Ordered that the order is reversed insofar as appealed from, on the law, with costs, the defendant’s motion for leave to reargue is denied, so much of the order dated September 28, 2001, as granted the plaintiff’s motion for partial summary judgment is reinstated, and the matter is remitted to the Supreme Court, Suffolk County, for the entry of a judgment declaring that Commonwealth Land Title Insurance Company is obligated to defend and indemnify the plaintiff in the related action entitled Pryor v Binan, pending in the Supreme Court, Suffolk County, under Index No. 01663/99.

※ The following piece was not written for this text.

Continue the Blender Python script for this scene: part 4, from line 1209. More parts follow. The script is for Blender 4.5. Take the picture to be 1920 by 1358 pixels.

The Supreme Court erred in granting the defendant’s motion for leave to reargue. The defendant did not establish that the Supreme Court misapplied the law or the facts in its original order (see CPLR 2221 [d] [2]). Furthermore, a motion for leave to reargue is not designed to offer a party an opportunity to argue a new theory of law not previously advanced by it (see Frisenda v X Large Enters., 280 AD2d 514 [2001]).

The title policy at issue obligates the defendant to defend the plaintiff and pay her legal fees, costs, and expenses in the action she commenced against her neighbors to quiet title, in which they have asserted a counterclaim against her (see Cohn v Commonwealth Land Tit. Ins. Co., 254 AD2d 241 [1998]; Eliopoulos v Nation’s Tit. Ins. of N.Y., 912 F Supp 28 [1996]). The plaintiff’s contention that she is entitled to legal fees, costs, and expenses in the instant action is an issue for the Supreme Court when determining the plaintiffs potential damages on her cause of action alleging breach of contract (see Hermann v Bahrami, 236 AD2d 516 [1997]; Citibank v Chicago Tit. Ins. Co., 214 AD2d *496212 [1995]). Smith, J.E, Krausman, McGinity and Rivera, JJ., concur.